Tuesday, December 15, 2009

Pardon me, your seams are showing


I was really looking forward to The Brothers Bloom (2008), as it was written and directed by Rian Johnson, creator of Brick, one of my students' best-liked films in my Film Studies course. And I love con man movies, going back past even Hustle and The Sting to The Flim-Flam Man, Hot Millions and perhaps any of W.C. Fields's movies where he plays a crooked carney. (I confess I have never warmed to David Mamet's films such as House of Games and The Spanish Prisoner because the cons were so simple and obvious, and the manner of speech and action so deliberately stilted, sacrificing the quality of glibness which is one of the pleasures of the genre.)

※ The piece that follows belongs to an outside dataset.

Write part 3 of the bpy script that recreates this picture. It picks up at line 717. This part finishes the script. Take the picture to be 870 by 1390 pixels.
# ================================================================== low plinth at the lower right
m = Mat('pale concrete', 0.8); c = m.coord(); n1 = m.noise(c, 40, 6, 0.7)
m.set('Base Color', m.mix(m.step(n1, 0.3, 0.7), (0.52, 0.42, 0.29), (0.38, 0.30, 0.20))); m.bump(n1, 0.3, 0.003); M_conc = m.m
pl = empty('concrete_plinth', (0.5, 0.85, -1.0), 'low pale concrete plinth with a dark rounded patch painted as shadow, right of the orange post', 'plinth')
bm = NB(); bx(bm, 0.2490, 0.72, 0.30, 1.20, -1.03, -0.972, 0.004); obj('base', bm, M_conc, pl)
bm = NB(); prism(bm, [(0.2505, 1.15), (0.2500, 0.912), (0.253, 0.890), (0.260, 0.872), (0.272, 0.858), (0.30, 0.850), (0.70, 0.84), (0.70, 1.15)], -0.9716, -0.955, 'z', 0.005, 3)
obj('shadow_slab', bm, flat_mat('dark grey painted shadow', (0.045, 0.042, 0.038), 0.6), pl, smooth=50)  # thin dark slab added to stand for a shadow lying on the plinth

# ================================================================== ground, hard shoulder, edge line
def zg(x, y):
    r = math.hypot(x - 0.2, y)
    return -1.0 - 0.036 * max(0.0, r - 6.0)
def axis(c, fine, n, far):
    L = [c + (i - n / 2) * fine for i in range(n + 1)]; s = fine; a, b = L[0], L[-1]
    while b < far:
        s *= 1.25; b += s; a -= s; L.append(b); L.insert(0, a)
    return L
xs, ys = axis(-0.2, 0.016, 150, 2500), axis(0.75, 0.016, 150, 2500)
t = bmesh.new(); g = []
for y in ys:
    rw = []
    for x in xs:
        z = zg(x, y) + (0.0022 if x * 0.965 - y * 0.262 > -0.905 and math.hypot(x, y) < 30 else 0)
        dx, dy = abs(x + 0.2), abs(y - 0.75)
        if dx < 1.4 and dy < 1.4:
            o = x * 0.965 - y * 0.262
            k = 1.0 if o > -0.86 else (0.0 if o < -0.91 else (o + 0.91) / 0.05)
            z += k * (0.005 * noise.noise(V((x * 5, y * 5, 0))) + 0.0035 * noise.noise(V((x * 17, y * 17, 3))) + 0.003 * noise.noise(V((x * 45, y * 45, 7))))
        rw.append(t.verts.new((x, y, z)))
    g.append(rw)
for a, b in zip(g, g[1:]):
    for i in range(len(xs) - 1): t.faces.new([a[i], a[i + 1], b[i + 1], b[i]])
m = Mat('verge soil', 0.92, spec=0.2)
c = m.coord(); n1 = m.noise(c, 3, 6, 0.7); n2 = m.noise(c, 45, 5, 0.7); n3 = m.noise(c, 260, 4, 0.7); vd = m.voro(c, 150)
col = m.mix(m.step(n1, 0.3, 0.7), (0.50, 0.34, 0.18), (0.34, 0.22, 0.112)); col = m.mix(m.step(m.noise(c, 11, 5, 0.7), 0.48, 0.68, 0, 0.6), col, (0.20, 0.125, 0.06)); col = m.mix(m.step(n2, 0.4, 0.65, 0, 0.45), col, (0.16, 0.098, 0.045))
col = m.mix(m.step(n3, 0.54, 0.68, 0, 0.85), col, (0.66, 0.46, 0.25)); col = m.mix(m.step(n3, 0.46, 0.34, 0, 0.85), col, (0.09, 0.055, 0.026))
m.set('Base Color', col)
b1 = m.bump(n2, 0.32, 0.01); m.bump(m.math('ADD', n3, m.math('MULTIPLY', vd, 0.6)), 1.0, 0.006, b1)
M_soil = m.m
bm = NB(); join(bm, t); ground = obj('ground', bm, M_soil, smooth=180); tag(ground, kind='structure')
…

But there is a built-in problem with con movies, especially since Matchstick Men. An inherent element of the genre is deceiving the audience. The result is that we audience members have been trained to trust nothing we see. We never can relax and enjoy the characters, so focused must we be on who is lying and how we are being misled. I was glad to see they had steered clear of the Bedtime Story/Dirty Rotten Scoundrels trope, in which the mark is actually the con. But the final con in Bloom rests on something which is impossible--love and trust between two cons. True, these two are brothers, but one thing becomes clear as you delve into con literature--the real professional con lives in a world devoid of other people. So I saw the wrap-up of this one coming (a first for me) and didn't buy it a bit.

It didn't help that the film has a choppy, disjointed quality. I was not surprised to learn that the rough cut of this film was quite long and that a lot was discarded--that appeared visible in the final result. Brick, although it existed in a make-believe time and place, rooted that time and place in a plausible, continuous reality. Brothers Bloom is so steeped in deception that when the title says "New Jersey" we KNOW it's a lie. (Especially if you've seen real mansions in New Jersey, like I have.) Never was I invested, never carried along.

Notwithstanding, the film is fun to watch, and there are much worse ways of spending two hours. It has a theatrical quality (Maximillian Schell appears to think he is performing in an opera) which is emphasized in the way it uses the 2:35 widescreen, often as a proscenium, especially when framing the two brothers together. Mark Ruffalo is always an asset to any movie. And this movie has two completely infalliable assets:

1. Rinko Kiyuchi -- Awesome. I would say that every movie needs one but then she would not be so special. Imagine if Harpo Marx was Asian and had dynamite.

2. Hats -- Best hats of any film since Bob Fosse died.